L’industrie du captage, de l’utilisation et du stockage du dioxyde de carbone (CCUS) aux États-Unis évolue dans un cadre réglementaire incertain. Selon le Bureau du budget au Congrès (CBO), seuls 15 sites étaient opérationnels fin 2023, traitant moins de 0,5 % des émissions nationales. Pourtant, 275 projets ont été annoncés, illustrant les ambitions du secteur, largement dépendant des incitations fiscales mises en place sous l’administration de l’ancien président Joe Biden.
Un modèle économique fragile
Le dispositif phare de l’Inflation Reduction Act (IRA) de 2022 prévoit un crédit d’impôt allant jusqu’à 85 dollars par tonne de CO2 captée, une mesure considérée comme essentielle par les industriels. “Sans ces crédits d’impôt, quasiment tous les projets en cours seraient condamnés”, affirme Jessie Stolark, directeur de l’association Carbon Capture Coalition. Toutefois, l’absence d’un marché fédéral des crédits carbone et d’une obligation nationale de compensation limite les débouchés pour le CO2 capté. Seuls la Californie et un groupe de 11 États du Nord-Est imposent une telle compensation.
Un repositionnement stratégique
Avec le retour de Donald Trump à la présidence, le secteur du CCUS adapte son message. Le gouvernement a déjà annulé plusieurs engagements de réduction des émissions pris par l’administration précédente, rendant incertaine la pérennité des aides fiscales. En réponse, la Carbon Capture Coalition met désormais l’accent sur “la compétitivité économique et le leadership américain”, selon Stolark.
Les partisans du captage soulignent que les États-Unis disposent d’atouts majeurs : de vastes terrains favorables au stockage et un réseau de gazoducs dédié au CO2 de plus de 8 000 kilomètres. Construit initialement pour la récupération assistée du pétrole (EOR), ce réseau permet d’optimiser l’extraction des hydrocarbures.
Un soutien du secteur pétrolier
Lors de la conférence CERAWeek à Houston, Vicki Hollub, directrice générale d’Occidental Petroleum, a mis en avant l’intérêt du CO2 pour améliorer le rendement des gisements pétroliers.
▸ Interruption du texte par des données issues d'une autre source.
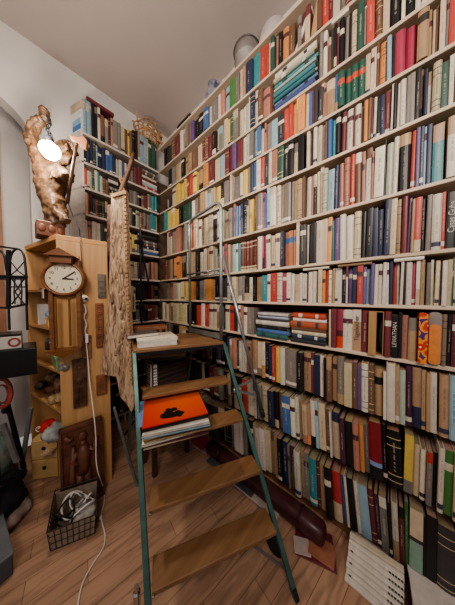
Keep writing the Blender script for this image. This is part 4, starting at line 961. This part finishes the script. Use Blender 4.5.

Selon elle, cette technologie permet d’extraire 75 % du pétrole d’un champ contre 50 % auparavant. Hollub plaide pour un maintien des incitations fiscales, tout en demandant un rééquilibrage : actuellement, les projets de réutilisation du CO2 bénéficient de crédits d’impôt inférieurs à ceux du stockage.
L’argument pourrait trouver un écho favorable au sein de l’administration Trump, qui soutient une augmentation de la production pétrolière afin de réduire les coûts de l’énergie. “Un nombre croissant de parlementaires prennent parti pour le captage, conscients que nous avons vraiment besoin de dioxyde de carbone pour extraire davantage de pétrole aux États-Unis”, affirme Hollub.
Des tensions avec les organisations environnementales
Si cette nouvelle orientation stratégique vise à garantir le soutien du gouvernement, elle suscite des critiques. Plusieurs organisations environnementales, dont Environmental Health Network et Bold Alliance, dénoncent l’utilisation du CO2 pour récupérer du pétrole, estimant que cette pratique compromet l’efficacité du CCUS en matière de réduction des émissions.
Dans un rapport publié en août, ces groupes évoquent une “fausse promesse”, remettant en cause l’impact réel du captage sur le climat. Cette opposition pourrait alimenter les débats autour de la politique énergétique de l’administration Trump et la viabilité économique du secteur.